** Objective **
Report every line in the listing below where the string "scene" shows up.

** Given information **
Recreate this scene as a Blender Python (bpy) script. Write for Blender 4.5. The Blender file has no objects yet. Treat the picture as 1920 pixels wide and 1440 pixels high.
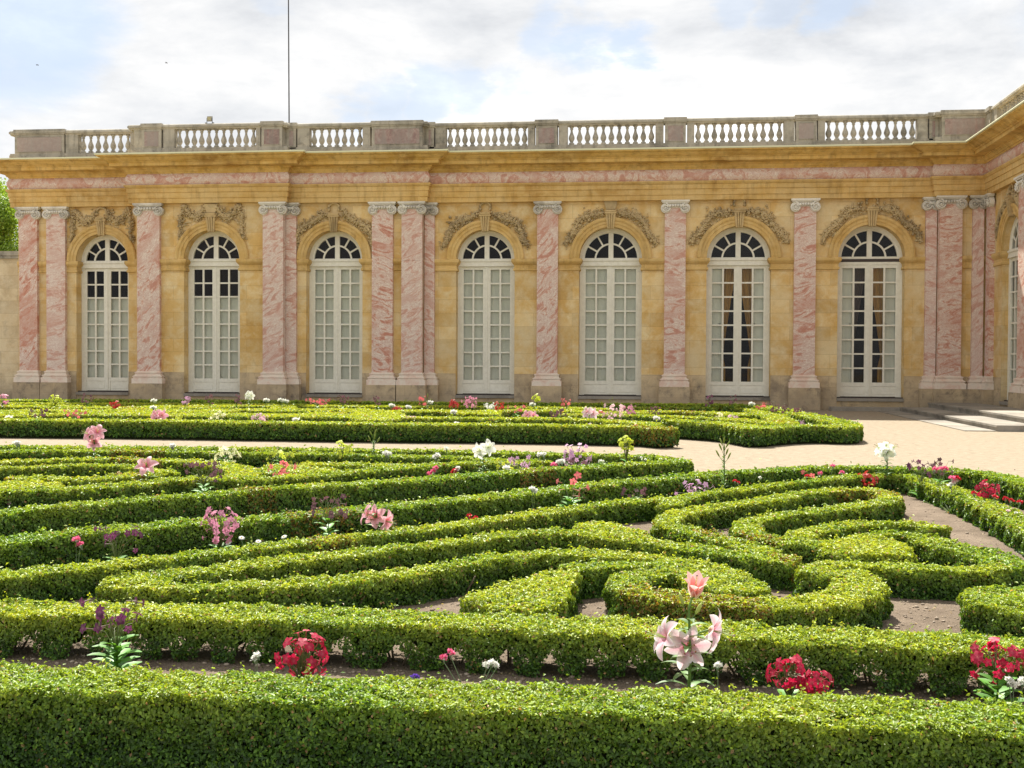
import bpy, math, random
import numpy as np
from math import sin, cos, pi, radians, atan2, sqrt, tan
from mathutils import Vector, Matrix
RS = np.random.RandomState(7)
random.seed(7)
scene = bpy.context.scene
COL = scene.collection
# ------------------------------------------------------------------ camera
F = 2220.5; YAW = radians(6.737); PIT = radians(1.169); ROL = radians(0.268)
H = 1.65; YF = 41.25; XW = 11.09
_fw = np.array([-sin(YAW)*cos(PIT), cos(YAW)*cos(PIT), -sin(PIT)])
_r = np.array([cos(YAW), sin(YAW), 0.0]); _u = np.cross(_r, _fw)
CR = _r*cos(ROL) + _u*sin(ROL); CU = -_r*sin(ROL) + _u*cos(ROL)
CP = np.array([0, 0, H])
def ray(px, py): return _fw + CR*(px-960)/F - CU*(py-720)/F
def on_z(px, py, z):
    d = ray(px, py); t = (z-H)/d[2]; return CP + d*t
def on_y(px, py, Y):
    d = ray(px, py); return CP + d*(Y/d[1])
def on_d(px, py, dep):
    return CP + ray(px, py)*dep
def fx(px, out=0.0, py=560): return float(on_y(px, py, YF-out)[0])
def fz(px, py, out=0.0): return float(on_y(px, py, YF-out)[2])
def wu(px, out=0.0, py=560):
    d = ray(px, py); t = (XW-out)/d[0]; return YF - float((CP+d*t)[1])
cam = bpy.data.cameras.new('camera'); co = bpy.data.objects.new('camera', cam); COL.objects.link(co)
cam.sensor_width = 36; cam.lens = F/1920*36; cam.clip_end = 2000; cam.clip_start = 0.05
M = Matrix(((CR[0], CU[0], -_fw[0], 0), (CR[1], CU[1], -_fw[1], 0), (CR[2], CU[2], -_fw[2], H), (0, 0, 0, 1)))
co.matrix_world = M; scene.camera = co
# ------------------------------------------------------------------ object helpers
def link(name, me, parent=None):
    o = bpy.data.objects.new(name, me); COL.objects.link(o)
    if parent is not None: o.parent = parent
    return o
def tag(o, label=None, cat=None, group=None, kind=None):
    if label: o['label'] = label
    if cat: o['category'] = cat
    if group: o['group'] = group
    if kind: o['kind'] = kind
    return o
def empty(name, loc=(0, 0, 0), label=None, cat=None, group=None):
    o = bpy.data.objects.new(name, None); COL.objects.link(o); o.location = loc
    o.empty_display_size = .2
    return tag(o, label, cat, group)
def npmesh(name, V, Fc, mats, midx=None, fcol=None, vcol=None, smooth=False):
    """V (n,3), Fc (m,k) array with constant k"""
    me = bpy.data.meshes.new(name)
    V = np.asarray(V, np.float32); Fc = np.asarray(Fc, np.int32); m, k = Fc.shape
    me.vertices.add(len(V)); me.vertices.foreach_set('co', V.ravel())
    me.loops.add(m*k); me.loops.foreach_set('vertex_index', Fc.ravel())
    me.polygons.add(m); me.polygons.foreach_set('loop_start', np.arange(m, dtype=np.int32)*k)
    me.polygons.foreach_set('loop_total', np.full(m, k, np.int32))
    for mm in mats: me.materials.append(mm)
    if midx is not None: me.polygons.foreach_set('material_index', np.asarray(midx, np.int32))
    me.update(calc_edges=True)
    if fcol is not None:
        a = me.attributes.new('Col', 'FLOAT_COLOR', 'FACE')
        a.data.foreach_set('color', np.c_[fcol, np.ones(len(fcol))].astype(np.float32).ravel())
    if vcol is not None:
        a = me.attributes.new('Col', 'FLOAT_COLOR', 'POINT')
        a.data.foreach_set('color', np.c_[vcol, np.ones(len(vcol))].astype(np.float32).ravel())
    if smooth: me.polygons.foreach_set('use_smooth', np.ones(m, bool))
    return me
class MB:
    """mesh builder in local (u, out, z); T maps to world"""
    def __init__(s, T=None): s.v = []; s.f = []; s.c = []; s.T = T; s.cc = None; s.sm = []
    def P(s, p):
        s.v.append(p); s.c.append(s.cc); return len(s.v)-1
    def face(s, idx, sm=False): s.f.append(tuple(idx)); s.sm.append(sm)
    def box(s, x0, x1, y0, y1, z0, z1):
        i = len(s.v)
        for z in (z0, z1):
            for x, y in ((x0, y0), (x1, y0), (x1, y1), (x0, y1)): s.P((x, y, z))
        for q in ((0, 3, 2, 1), (4, 5, 6, 7), (0, 1, 5, 4), (1, 2, 6, 5), (2, 3, 7, 6), (3, 0, 4, 7)):
            s.face([i+k for k in q])
    def hexa(s, pts):
        i = len(s.v)
        for p in pts: s.P(p)
        for q in ((0, 3, 2, 1), (4, 5, 6, 7), (0, 1, 5, 4), (1, 2, 6, 5), (2, 3, 7, 6), (3, 0, 4, 7)):
            s.face([i+k for k in q])
    def lathe(s, prof, cx, cy, n=12, sm=True):
        i = len(s.v)
        for r, z in prof:
            for k in range(n):
                a = 2*pi*k/n; s.P((cx+r*cos(a), cy+r*sin(a), z))
        for j in range(len(prof)-1):
            for k in range(n):
                k2 = (k+1) % n
                s.face([i+j*n+k, i+j*n+k2, i+(j+1)*n+k2, i+(j+1)*n+k], sm)
        s.face([i+k for k in range(n)][::-1]); s.face([i+(len(prof)-1)*n+k for k in range(n)])
    def tube(s, pts, rad, n=6, sm=True, cap=True):
        pts = [Vector(p) for p in pts]; i = len(s.v)
        rr = rad if hasattr(rad, '__len__') else [rad]*len(pts)
        for j, p in enumerate(pts):
            d = (pts[min(j+1, len(pts)-1)] - pts[max(j-1, 0)]).normalized()
            a = d.cross(Vector((0, 0, 1)));
            if a.length < .01: a = Vector((1, 0, 0))
            a.normalize(); b = d.cross(a)
            for k in range(n):
                t = 2*pi*k/n; s.P(tuple(p + (a*cos(t)+b*sin(t))*rr[j]))
        for j in range(len(pts)-1):
            for k in range(n):
                k2 = (k+1) % n; s.face([i+j*n+k, i+j*n+k2, i+(j+1)*n+k2, i+(j+1)*n+k], sm)
        if cap:
            s.face([i+k for k in range(n)][::-1]); s.face([i+(len(pts)-1)*n+k for k in range(n)])
    def sweep(s, path, prof, closed_prof=True, caps=True):
        """path: 2D (x,y) world; prof list of (outward offset, z). outward = right-hand side of travel (left->right => -Y)"""
        n = len(path); i = len(s.v); m = len(prof)
        nor = []
        for a in range(n-1):
            dx, dy = path[a+1][0]-path[a][0], path[a+1][1]-path[a][1]; L = sqrt(dx*dx+dy*dy)
            nor.append((dy/L, -dx/L))
        for a in range(n):
            if a == 0: mx, my = nor[0]
            elif a == n-1: mx, my = nor[-1]
            else:
                n0, n1 = nor[a-1], nor[a]; dn = 1+n0[0]*n1[0]+n0[1]*n1[1]
                mx, my = (n0[0]+n1[0])/dn, (n0[1]+n1[1])/dn
            for o, z in prof: s.P((path[a][0]+mx*o, path[a][1]+my*o, z))
        for a in range(n-1):
            for k in range(m if closed_prof else m-1):
                k2 = (k+1) % m
                s.face([i+a*m+k, i+(a+1)*m+k, i+(a+1)*m+k2, i+a*m+k2])
        if caps and closed_prof:
            s.face([i+k for k in range(m)]); s.face([i+(n-1)*m+k for k in range(m)][::-1])
    def arcsweep(s, xc, zc, prof, a0=0, a1=pi, n=28):
        """prof list (r, out); swept about (xc,zc) in the u-z plane"""
        i = len(s.v); m = len(prof)
        for j in range(n+1):
            a = a0+(a1-a0)*j/n
            for r, o in prof: s.P((xc+r*cos(a), o, zc+r*sin(a)))
        for j in range(n):
            for k in range(m):
                k2 = (k+1) % m; s.face([i+j*m+k, i+(j+1)*m+k, i+(j+1)*m+k2, i+j*m+k2])
        s.face([i+k for k in range(m)]); s.face([i+n*m+k for k in range(m)][::-1])
    def mesh(s, name, mats):
        me = bpy.data.meshes.new(name)
        v = [s.T(p) for p in s.v] if s.T else s.v
        me.from_pydata(v, [], s.f)
        for m_ in (mats if isinstance(mats, (list, tuple)) else [mats]): me.materials.append(m_)
        if any(s.sm): me.polygons.foreach_set('use_smooth', s.sm)
        if s.c and s.c[0] is not None:
            a = me.attributes.new('Col', 'FLOAT_COLOR', 'POINT')
            a.data.foreach_set('color', np.c_[np.array(s.c), np.ones(len(s.c))].astype(np.float32).ravel())
        return me
    def build(s, name, mats, parent=None): return link(name, s.mesh(name, mats), parent)
# ------------------------------------------------------------------ materials
class NT:
    def __init__(s, name):
        s.m = bpy.data.materials.new(name); s.m.use_nodes = True; s.t = s.m.node_tree; s.t.nodes.clear()
        s.out = s.n('ShaderNodeOutputMaterial')
    def n(s, ty, **k):
        x = s.t.nodes.new(ty)
        for a, b in k.items(): setattr(x, a, b)
        return x
    def l(s, a, b): s.t.links.new(a, b)
    def set(s, node, **k):
        for a, b in k.items(): node.inputs[a.replace('_', ' ')].default_value = b
        return node
def rgb(*c): return (c[0], c[1], c[2], 1)
def mixc(t, fac, a, b, mode='MIX'):
    x = t.n('ShaderNodeMix', data_type='RGBA', blend_type=mode)
    for sock, val in ((0, fac), (6, a), (7, b)):
        if hasattr(val, 'links') or isinstance(val, bpy.types.NodeSocket): t.l(val, x.inputs[sock])
        else: x.inputs[sock].default_value = val
    return x.outputs[2]
def noise(t, vec, scale, detail=4, rough=.55, dist=0, out=0):
    x = t.n('ShaderNodeTexNoise'); t.l(vec, x.inputs['Vector'])
    x.inputs['Scale'].default_value = scale; x.inputs['Detail'].default_value = detail
    x.inputs['Roughness'].default_value = rough; x.inputs['Distortion'].default_value = dist
    return x.outputs[out]
def ramp(t, fac, stops):
    x = t.n('ShaderNodeValToRGB'); t.l(fac, x.inputs[0]); e = x.color_ramp.elements
    while len(e) < len(stops): e.new(.5)
    for k, (p, c) in enumerate(stops):
        e[k].position = p; e[k].color = c if len(c) == 4 else rgb(*c)
    return x.outputs[0]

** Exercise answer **
Recreate this scene as a Blender Python (bpy) script. Write for Blender 4.5. The Blender file has no objects yet. Treat the picture as 1920 pixels wide and 1440 pixels high.
scene = bpy.context.scene
COL = scene.collection
co.matrix_world = M; scene.camera = co